Lockheed Martin Receives $2.1 Billion For Third Lot Of F-35 Low-Rate Production

Lockheed Martin - 6/3/2009

FORT WORTH, Texas, June 3rd, 2009 -- The United States Department of Defense has awarded Lockheed Martin [NYSE: LMT] a $2.1 billion contract modification to produce 17 F-35 Lightning II stealth fighters in the third lot of low-rate initial production (LRIP). The buy also includes the first international orders – two F-35 operational test aircraft for the United Kingdom and one for the Netherlands.

The contract adds to a May 2008 award of $197 million to fund LRIP 3 long-lead materials, and to a March 2009 contract modification award of $320 million for tooling and test equipment, also beginning in LRIP 3.

Assembly of 14 aircraft in the first two LRIP lots is already under way, with initial F-35 deliveries to the U.S. Air Force scheduled to begin in 2010. Eight development aircraft have entered testing, and the remaining 11 are planned to roll out by year's end.

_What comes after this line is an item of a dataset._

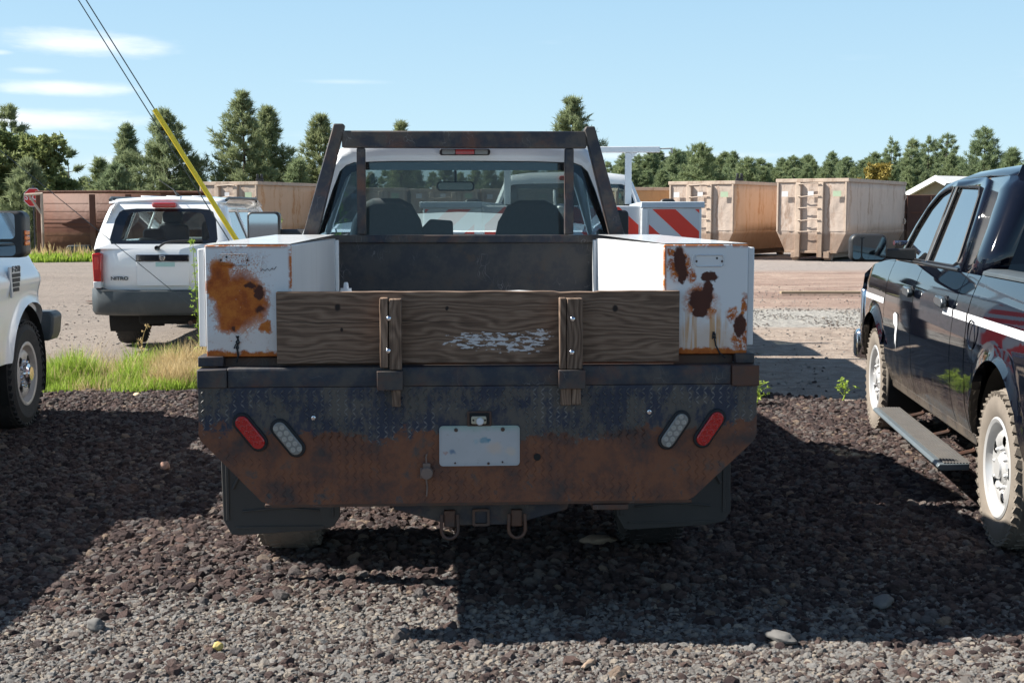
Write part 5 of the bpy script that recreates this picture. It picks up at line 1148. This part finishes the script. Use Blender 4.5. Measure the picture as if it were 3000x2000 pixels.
# ------------------------------------------------------------------ plank and puddles on the road
pl = MB().box(-.95, .95, -.09, .09, 0, .05).build('plank', simple('old_board', (.30, .23, .15), .8, var=.3, vs=3), None, bevel=.004); pl.location = (7.55, 20.4, .02); pl.rotation_euler = (0, 0, R(-4)); tag(pl, 'long straw coloured board lying on the reddish road', 'plank')
mpd, ntp, bp_ = newmat('puddle_water'); bp_.inputs['Base Color'].default_value = (.05, .045, .04, 1); bp_.inputs['Roughness'].default_value = .03
for i, (cx, cy, rx, ry) in enumerate(((-5.6, 19.0, .9, .35),)):
    q = MB(); n = 40; q.v = [(rx * math.cos(a) * (1 + .25 * mnoise.noise(Vector((math.cos(a) * 2, math.sin(a) * 2, i)))), ry * math.sin(a) * (1 + .3 * mnoise.noise(Vector((math.cos(a) * 3, math.sin(a) * 3, i + 5)))), 0) for a in [2 * math.pi * k / n for k in range(n)]]
    q.f = [tuple(range(n))]; q.m = [0]; o = q.build('puddle', mpd, None, smooth=0); o.location = (cx, cy, .022); o['kind'] = 'structure'

# ------------------------------------------------------------------ roll-off containers
def rolloff(name, label, corner, deg, mat_end, mat_side, H=2.66, L=6.6, W_=2.44, ladder=True, base=.30, zs=1., group=None):
    """origin: near bottom corner between the end (towards -x) and the long side (towards +y)"""
    T = thing(name, label, 'dumpster container', (corner[0], corner[1], 0), -R(deg), group)
    e = MB(); c = .98; w0, w1 = -W_, 0
    e.v = [(w0, 0, H), (w1, 0, H), (w1, 0, c), (w1 - .32, 0, base), (w0 + .32, 0, base), (w0, 0, c)]; e.f = [(0, 5, 4, 3, 2, 1)]; e.m = [0]; e.build('end_wall', mat_end, T, smooth=0, solid=.02)
    n = 14; sd = MB(); sd.grid([[(0 + .03 * mnoise.noise(Vector((k * .6, z * 2, H))), L * k / n, z) for k in range(n + 1)] for z in (c, 1.3, 1.7, 2.1, 2.4, H)]); sd.build('side_wall', mat_side, T, smooth=60, solid=.02)
    MB().grid([[(0, 0, c), (0, L, c)], [(-.32, 0, base), (-.32, L, base)]]).build('lower_side', mat_side, T, smooth=0, solid=.02)
    MB().grid([[(w0, 0, H), (w0, L, H)], [(w0, 0, c), (w0, L, c)], [(w0 + .32, 0, base), (w0 + .32, L, base)], [(w1 - .32, 0, base), (w1 - .32, L, base)]]).build('far_side', mat_side, T, smooth=0, solid=.02)
    MB().grid([[(w0, L, H), (w1, L, H)], [(w0, L, base), (w1, L, base)]]).build('far_end', mat_end, T, smooth=0, solid=.02)
    r = MB(); r.box(w0 - .05, w1 + .06, -.06, .06, H - .02, H + .10); r.box(w1 - .05, w1 + .06, .061, L, H - .02, H + .10); r.box(w0 - .05, w0 + .05, .061, L, H - .02, H + .10); r.box(w0 + .051, w1 - .051, L - .1, L, H - .02, H + .098); r.build('top_rim', M_TANR, T, bevel=.01)
    for x in (w0 + .78, w1 - .88):
        pts = [(x - .09 + .02 * mnoise.noise(Vector((z, x, 0))), z) for z in (.12, .5, .9, 1.3, 1.7, 2.1, H - .03)]
        q = [(x + .09 + .02 * mnoise.noise(Vector((z, x, 4))), z) for z in (.12, .5, .9, 1.3, 1.7, 2.1, H - .03)]
        MB().prism(pts + list(reversed(q)), 'y', -.13, -.012).build('end_rib', M_TANR, T, bevel=.012)
    for x in (w0, w1 - .06): MB().box(x, x + .06, -.07, -.012, c, H - .03).build('corner_rib', M_TANR, T, bevel=.008)
    if ladder:
        for k in range(5):
            z = .98 + .40 * k; x0, x1 = w0 + .78, w1 - .88
            MB().tube([(x0, -.15, z), (x0 + .15, -.17, z - .03 * (k % 2)), (x1 - .2, -.16, z + .02), (x1, -.15, z)], .02, 6).build('ladder_rung', M_TANR, T)
    # dented sheets between ribs catch light: real bulges
    for a, b in ((w0 + .10, w0 + .66), (w0 + .92, w1 - 1.0), (w1 - .76, w1 - .08)):
        m = MB(); nx, nz = 8, 12
        m.grid([[(a + (b - a) * i / nx, -.022 - .045 * max(0, mnoise.noise(Vector((i * .45 + a * 3, j * .33, H * 5)))) * math.sin(math.pi * i / nx), c + .02 + (H - c - .08) * j / nz) for i in range(nx + 1)] for j in range(nz + 1)])
        m.build('end_panel', mat_end, T, smooth=60)
    for x, w, cc in ((w0 + .2, .22, M_WHTREFL), (w0 + 1.12, .2, M_WHTREFL), (w1 - .45, .28, bpy.data.materials.get('green_label') or simple('green_label', (.36, .46, .32), .6))):
        MB().box(x, x + w, -.125, -.115, 2.16, 2.34).build('decal', cc, T)
    f = MB(); f.box(w0 + .55, w0 + .75, -.1, L, .10, base + .01); f.box(w1 - .75, w1 - .55, -.1, L, .10, base + .01)
    for x in (w0 + .65, w1 - .65): f.lathe([(0, -.12), (.12, -.12), (.12, .12), (0, .12)], (x, .15, .125), 'x', 16); f.lathe([(0, -.12), (.12, -.12), (.12, .12), (0, .12)], (x, L - .5, .125), 'x', 16)
    f.box(w0 + .3, w1 - .3, -.05, .05, .26, .34); f.build('skid_rail', M_TANR, T, bevel=.01)
    for z in (1.3, 2.2):
        MB().tube([(.03, L - .12, z - .1), (.07, L - .1, z), (.03, L - .12, z + .1)], .04, 6).build('door_hinge', M_TANR, T)
    return T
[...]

"As we move more deeply into F-35 production, we are seeing the steady increases in quality and efficiency that track to our target production rate of one aircraft per working day in the 2015 time frame," said Dan Crowley, Lockheed Martin executive vice president and F-35 program general manager.

In March and April, Lockheed Martin received additional contracts totaling $306 million to prepare for the production of 32 additional F-35 Lightning II fighters in LRIP 4. The U.S. and eight nations partnering in the project plan to acquire 3,173 F-35 fighters.

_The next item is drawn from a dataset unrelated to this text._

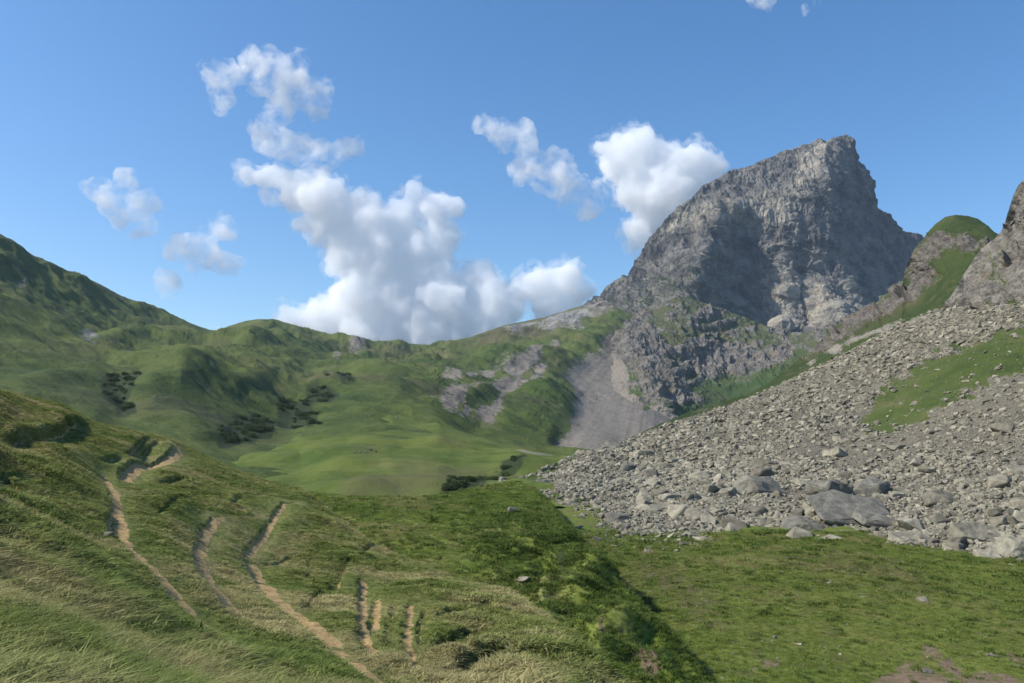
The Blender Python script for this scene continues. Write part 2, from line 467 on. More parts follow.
# ================================================================== THE PEAK
peak_top = [(560, 330), (590, 306), (600, 296), (608, 288), (616, 283), (628, 276), (636, 262), (644, 250), (652, 240), (657, 231), (664, 222), (672, 214), (683, 206), (690, 203), (696, 193), (702, 187), (712, 183),
            (722, 176), (735, 170), (745, 169), (760, 162), (775, 157), (790, 152), (803, 146), (815, 143), (826, 142), (833, 138), (845, 136), (851, 139), (853, 148), (855, 158), (861, 165), (863, 173), (868, 180), (872, 193),
            (876, 208), (884, 215), (889, 224), (898, 231), (905, 233), (913, 233), (921, 236), (928, 243), (940, 255), (960, 280)]
peak_bot = [(560, 350), (600, 345), (640, 360), (700, 370), (960, 350)]
pts = [(560, 330, 2350), (600, 297, 2350), (612, 286, 2360), (635, 262, 2390), (655, 233, 2420), (680, 208, 2460), (710, 185, 2520), (745, 169, 2580), (790, 152, 2620), (835, 139, 2650), (850, 138, 2660), (858, 165, 2720),
       (872, 195, 2780), (888, 222, 2840), (905, 235, 2960), (925, 242, 3050), (960, 280, 3000),
       (716, 222, 2330), (706, 250, 2240), (695, 280, 2160), (688, 310, 2090), (680, 340, 2020),
       (690, 240, 2350), (668, 262, 2330), (650, 290, 2270), (635, 320, 2170), (600, 330, 2180), (560, 350, 2150), (660, 345, 2050),
       (732, 225, 2440), (742, 250, 2445), (752, 280, 2420), (762, 310, 2360), (768, 335, 2290), (722, 262, 2380), (715, 300, 2270),
       (772, 230, 2400), (785, 262, 2370), (786, 290, 2310), (782, 325, 2210), (796, 300, 2370), (804, 325, 2330), (800, 280, 2400),
       (812, 262, 2380), (824, 285, 2310), (838, 310, 2230), (845, 330, 2180),
       (858, 300, 2370), (872, 300, 2500), (890, 300, 2640), (910, 295, 2760), (850, 262, 2480), (870, 250, 2640), (892, 262, 2780),
       (826, 230, 2420), (838, 215, 2480), (852, 210, 2620), (866, 225, 2710), (836, 180, 2530), (848, 185, 2630), (835, 155, 2590), (846, 150, 2630), (818, 175, 2490),
       (790, 175, 2520), (770, 195, 2470), (740, 190, 2500), (735, 207, 2420), (790, 215, 2410), (800, 190, 2470), (705, 205, 2440), (700, 370, 1980), (820, 350, 2120), (900, 345, 2500), (960, 350, 2700)]
pk = Sheet(560, 960, 720, 520, peak_top, peak_bot, pts, back=16, back_len=0.16, back_slope=1.1, smooth=0.0)
P = pk.P
N = grid_normals(P); N = np.where(N[..., 1:2] > 0, -N, N)
N[:pk.nback] = N[pk.nback]
wp = 0.35 * np.stack([fbm(P / 160.0, 3), fbm(P / 160.0 + 5, 3), fbm(P / 160.0 + 11, 3)], -1)
ribs = ridged(P / np.array([85., 140., 300.]) + wp, 5, gain=0.55)
ribs2 = ridged(P / np.array([26., 50., 95.]) + wp * 2, 4, gain=0.6)
strata = fbm(np.stack([P[..., 0] / 320., P[..., 1] / 320., (P[..., 2] + 0.22 * P[..., 0]) / 36.], -1) + wp * 0.7, 4, gain=0.6)
blocky = fbm(P / 14.0, 4, gain=0.65)
fadep = np.clip(pk.edge_fade(14) + 0.25, 0, 1)
lowleft = (1 - sstep(620, 660, pk.px))
zz = P[..., 2] + 0.30 * P[..., 0] + 60 * fbm(P / 170.0 + 20, 3) + 14 * fbm(P / 30.0, 3)
def step_(q, sharp=0.8):
    q = q - np.floor(q)
    return np.where(q < sharp, q / sharp, (1 - q) / (1 - sharp)) - 0.5
ledge = step_(zz / 92.0) * 17 * (0.4 + np.abs(fbm(P / 120.0 + 33, 2)) * 2) + step_((zz + 30 * fbm(P / 60.0 + 3, 3)) / 31.0) * 7
xx = P[..., 0] * 0.8 + P[..., 2] * 0.62
fault = ridged(np.stack([xx / 60.0, P[..., 1] / 200.0, (P[..., 2] - 0.7 * P[..., 0]) / 260.0], -1) + wp * 1.3, 4, gain=0.55)
fadep2 = np.clip(pk.edge_fade(14) + 0.45, 0, 1)
disp = fadep * ribs * 23 * (1 - 0.5 * lowleft) + fadep2 * (strata * 9 + ledge * 0.8 + fault * 9) + ribs2 * 5 * fadep + blocky * 4.6
P += N * disp[..., None]
# step-like ledges
wobp = fbm(np.stack([pk.px / 14, pk.py / 9, 0 * pk.px], -1), 5)
N2 = grid_normals(P); N2 = np.where(N2[..., 1:2] > 0, -N2, N2)
flat = sstep(0.45, 0.8, N2[..., 2])
gz = masks(pk.px, pk.py, [[(640, 300), (665, 290), (690, 285), (710, 300), (740, 315), (780, 335), (700, 380), (640, 360)], [(600, 320), (640, 300), (650, 330), (600, 345)]], 10, wobp, 14)
low = masks(pk.px, pk.py, [[(560, 360), (600, 300), (640, 262), (660, 255), (700, 262), (705, 300), (760, 330), (760, 380)]], 14, wobp, 16)
green = np.clip(gz * (0.25 + 1.1 * flat + 0.7 * wobp) + low * (flat * 0.8 + wobp * 0.5 - 0.15), 0, 1)
pk.attrs = {'rock': 1 - green, 'scree': masks(pk.px, pk.py, [[(596, 300), (612, 288), (618, 310), (600, 322)]], 3, wobp, 4), 'dirt': 0 * green, 'lush': 0.4 * green, 'brown': 0.45 * green}

def peak_mat():
    m, t, b, pos, out = new_mat('peak_rock')
    n1 = t.noise(t.mapping(pos, (1, 1, 1.7), (0.0, 0.22, 0.0)), 0.013, 9, 0.68)
    n2 = t.noise(t.mapping(pos, (1, 1, 0.35)), 0.045, 7, 0.7)
    n3 = t.noise(pos, 0.22, 6, 0.7)
    c = t.mix(t.ramp(n1, 0.36, 0.64), (0.062, 0.060, 0.057), (0.235, 0.216, 0.188))
    c = t.mix(t.math('MULTIPLY', t.ramp(n2, 0.48, 0.72), 0.5), c, (0.29, 0.265, 0.222))
    c = t.mix(t.math('MULTIPLY', t.ramp(n3, 0.52, 0.30), 0.65), c, (0.065, 0.064, 0.062))
    pale = t.attr('pale')
    c = t.mix(t.math('MULTIPLY', pale, 0.9), c, t.mix(t.ramp(n3, 0.35, 0.6), (0.25, 0.22, 0.155), (0.50, 0.45, 0.36)))
    g = grass_colour(t, pos, 90, (0.038, 0.058, 0.018), (0.070, 0.082, 0.030), (0.13, 0.12, 0.06))
    at = t.math('SUBTRACT', 1.0, t.attr('rock'))
    f = t.ramp(t.math('ADD', at, t.math('MULTIPLY', t.math('SUBTRACT', t.noise(pos, 0.12, 7, 0.75), 0.5), 1.3)), 0.42, 0.6)
    f = t.math('MULTIPLY', f, t.ramp(at, 0.02, 0.15))
    c = t.mix(f, c, g)
    t.l.new(c, b.inputs['Base Color'])
    bp = t.new('ShaderNodeBump', {'Strength': 1.0, 'Distance': 5.0, 'Height': t.math('ADD', t.noise(t.mapping(pos, (1, 1, 0.5)), 0.12, 9, 0.75), t.math('MULTIPLY', n3, 0.5))})
    t.l.new(bp.outputs[0], b.inputs['Normal'])
    return m
pk.attrs['pale'] = np.clip(masks(pk.px, pk.py, [[(660, 236), (690, 214), (740, 203), (790, 196), (800, 160), (826, 143), (822, 170), (806, 196), (780, 222), (740, 226), (700, 228)], [(768, 275), (792, 268), (798, 300), (795, 330), (768, 335)],
                                                [(805, 285), (850, 285), (862, 320), (820, 340), (806, 320)]], 9, wobp, 14) * (0.6 + wobp), 0, 1)  # tan rock patches; the sunlit ledge and ribs are also painted paler here
m_peak = peak_mat()
pk.build('mountain', m_peak, smooth=False, label='steep grey rock peak with a leaning summit above the valley', cat='mountain')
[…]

The F-35 is maturing and retiring technical risk rapidly, with 70 percent of system software complete and on schedule, early production processes delivering aircraft with quality levels that surpass those of mature fighter programs, and flight-test aircraft that have recorded zero technical discrepancies in more than 80 percent of their missions.

The F-35 is a supersonic, multi-role, 5th generation stealth fighter. Three F-35 variants derived from a common design, developed together and using the same sustainment infrastructure worldwide, will replace at least 13 types of aircraft for nine nations initially, making the Lightning II the most cost-effective fighter program in history.

Lockheed Martin is developing the F-35 with its principal industrial partners, Northrop Grumman and BAE Systems. Two separate, interchangeable F-35 engines are under development: the Pratt & Whitney F135 and the GE Rolls-Royce Fighter Engine Team F136.